Польскую делегацию на переговорах возглавил В. Гомулка, члены делегации: Ю. Циранкевич, А. Завадский, С. Ендрыховский (все — члены Политбюро ЦК ПОРП); в составе польской делегации участвовали также член ЦК ПОРП Э. Шир, заместитель министра финансов ПНР В. Тромпчиньский, генеральный директор МИД ПНР М. Верна и генеральный директор Министерства финансов ПНР Г. Котлицкий.
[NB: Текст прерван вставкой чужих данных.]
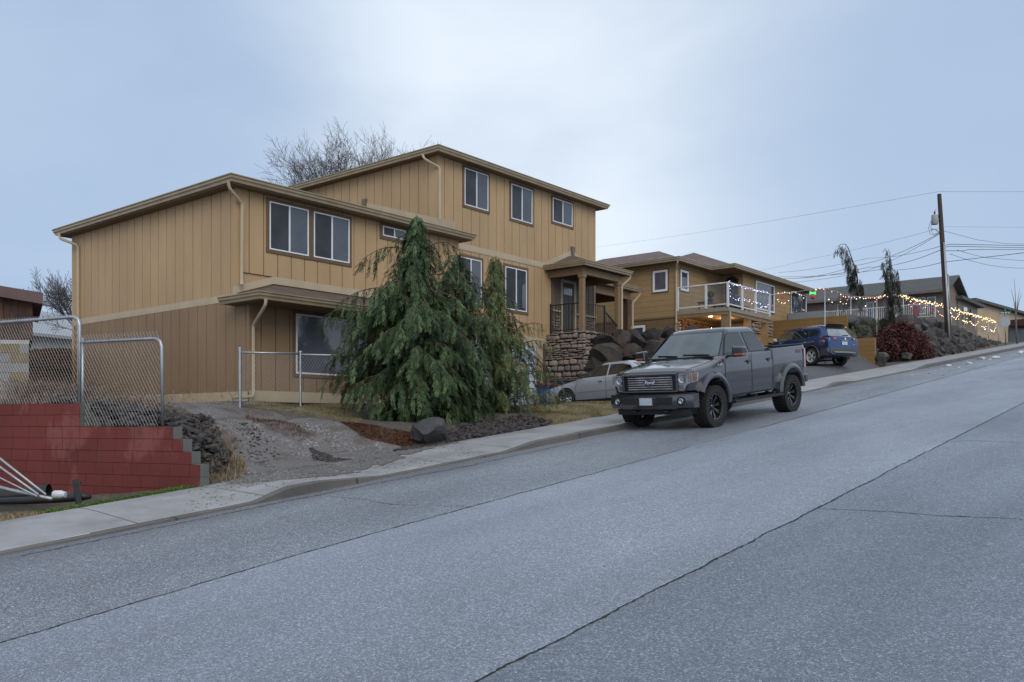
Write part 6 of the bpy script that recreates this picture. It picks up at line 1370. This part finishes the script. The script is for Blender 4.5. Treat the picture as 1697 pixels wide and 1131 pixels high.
# ------------------------------------------------------------------ plants
def frond_template(seed, n=6, tw=.036):
    """a drooping cypress spray: x runs along the stem, y across, z off the flat"""
    rnd = random.Random(seed); V = []; Fc = []
    def blade(p, d, L, w):
        p = Vector(p); d = Vector(d).normalized(); s = d.cross(Vector((0,0,1))).normalized()*w; m = p+d*L*.45; i = len(V)
        V.extend([p-s*.5, p+s*.5, m+s, m-s, p+d*L]); Fc.append((i, i+1, i+2, i+3)); Fc.append((i+3, i+2, i+4))
    for i in range(n):
        t_ = i/(n-1); c = Vector((t_, .10*math.sin(t_*2.5+seed), .16*t_*t_))
        for sg in (-1, 1):
            L = (.40-.20*t_)*rnd.uniform(.75,1.15); ang = R(rnd.uniform(26,46)); d = Vector((math.cos(ang), sg*math.sin(ang), rnd.uniform(-.25,.25)))
            blade(c, d, L, tw*.9)
            for k in (.35, .7): q = c+d*L*k; d2 = Vector((math.cos(ang+sg*0), sg*math.sin(ang)*.2, rnd.uniform(-.3,.3))); blade(q, d2, L*.5*rnd.uniform(.7,1.2), tw*.7)
    blade((0,0,0), (1,.1,.1), .5, tw); blade((.6,.05,.08), (1,.1,.2), .55, tw)
    return np.array([tuple(v) for v in V]), Fc
FT = [frond_template(s) for s in range(5)]
class Leaves:
    def __init__(s): s.V = []; s.F = []; s.n = 0
    def add(s, T, p, x, z, sc_, wid=1.0):
        x = Vector(x).normalized(); z = Vector(z); z = (z-x*z.dot(x)); z = z.normalized() if z.length > 1e-3 else x.orthogonal().normalized(); y = z.cross(x)
        M = np.array([tuple(x), tuple(y*wid), tuple(z)])*sc_; s.V.append(T[0] @ M + np.array(tuple(p))); s.F += [tuple(i+s.n for i in f) for f in T[1]]; s.n += len(T[0])
    def build(s, name, mat, par):
        b = MB(); b.v = np.concatenate(s.V).tolist(); b.f = s.F; b.mi = [0]*len(s.F); return b.build(name, mat, par)
def conifer(root, base, H, prof, nb, rnd, mat, bark, tip=None, limbs=(), fl=(.20,.40), step=.085, tiltup=.25, top_r=.02, sparse=0.0, trunk_r=.09, lean=(0,0)):
    """prof(f, side) -> reach at height fraction f toward side (-1 left .. 1 right of the picture)"""
    L = Leaves(); L2 = Leaves(); tb = MB(); T = lambda f: Vector((base.x+lean[0]*f, base.y+lean[1]*f, base.z+H*f))
    tb.tube([T(i/12)+Vector((.02*math.sin(i*1.7), .02*math.cos(i*2.1), 0)) for i in range(13)], [trunk_r*(1-i/12)+top_r*.5 for i in range(13)], 8)
    tb.build('trunk', bark, root, smooth=True); wood = MB()
    def branch(p0, d, reach, droop, up=tiltup):
        d = Vector(d).normalized(); n = max(3, int(reach/.11)); pts = []
        for i in range(n+1):
            t_ = i/n; pts.append(p0 + d*reach*t_ + UP*(up*reach*math.sin(t_*1.9) - droop*reach*t_**2.6) + Vector((rnd.gauss(0,.012), rnd.gauss(0,.012), 0)))
        wood.tube(pts[::2] if len(pts) > 4 else pts, [.016*(1-k/len(pts[::2]))+.004 for k in range(len(pts[::2]))] if len(pts) > 4 else .007, 4)
        for i in range(1, n+1):
            t_ = i/n
            if rnd.random() < sparse: continue
            for k in range(2):
                side = rnd.uniform(-1,1); s = d.cross(UP)*side; cur = pts[i]+s*rnd.uniform(.0,.14); nst = rnd.choice((1,2,2,3)) if t_ < .9 else rnd.choice((1,2)); ll = rnd.uniform(*fl)*(1.0-.25*t_)
                x = (d*rnd.uniform(.0,.45) + s*.3 - UP*rnd.uniform(.6,1.1)).normalized(); LL = L2 if (t_ > .72 and rnd.random() < .42) else L  # some outer sprays go to the paler set, coloured as if lit
                for q_ in range(nst):
                    LL.add(FT[rnd.randrange(5)], cur, x, d+s*.8+Vector((rnd.gauss(0,.35), rnd.gauss(0,.35), 0)), ll, rnd.uniform(.75,1.2)); cur = cur + x*ll*.6; x = (x*.35 - UP + Vector((rnd.gauss(0,.12), rnd.gauss(0,.12), 0))).normalized(); ll *= .92
            if t_ > .82: L.add(FT[rnd.randrange(5)], pts[i], (pts[i]-pts[i-1])+d*.02-UP*.03, UP, fl[0]*.8)
    for i in range(nb):
        f = ((i+.5)/nb)**1.05*.97+.02; az = i*2.39996+rnd.uniform(-.4,.4); d = Vector((math.cos(az), math.sin(az), 0)); side = d.dot(RT)
        branch(T(f), d, max(.10, prof(f, side)*rnd.uniform(.70,1.05)*(1+.42*noise.noise((math.cos(az)*1.4+base.x, math.sin(az)*1.4, f*5.5)))), rnd.uniform(.25,.7)*min(1, .35+f*1.6))
    for f, side, depth, reach, up, droop in limbs: branch(T(f), RT*side + FW*depth, reach, droop, up)
    for k in range(14): L.add(FT[k % 5], T(.97)+UP*rnd.uniform(-.25,.05), Vector((rnd.gauss(0,1), rnd.gauss(0,1), -1.0)), UP, fl[0]*.7)
    L.add(FT[0], T(1.0), UP+RT*.2, RT, .12); wood.build('branches', bark, root); L.build('crown', mat, root); L2.build('lit_sprays', tip, root)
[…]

В советскую делегацию входили: Н.С. Хрущев (глава делегации), К.Е. Ворошилов, Н.А. Булганин, первые заместители председателя Совета Министров СССР А.И. Микоян и М.З. Сабуров (все члены Президиума ЦК КПСС); с советской стороны участвовали также кандидат в члены Президиума ЦК КПСС маршал Г.К. Жуков, министры СССР Б.П. Бещев, А.Г. Зверев, И.Г. Кабанов, начальник Главного управления по делам экономических связей со странами народной демократии К.И. Коваль, заместитель министра иностранных дел СССР Н.С. Патоличев, посол СССР в Польше П.К. Пономаренко, 1-й заместитель начальника Генерального штаба СССР, начальник штаба Объединенных вооруженных сил стран Варшавского договора генерал армии А.И. Антонов, заведующий Договорно-правовым отделом МИД СССР Г.И. Тункин3. Иными словами, в Москве встретились первые лица политического и государственного руководства Советского Союза и Польши, что подчеркивало важность межгосударственных проблем, которые предполагалось рассмотреть и принять необходимые решения, определяющие перспективу взаимоотношений двух соседних стран.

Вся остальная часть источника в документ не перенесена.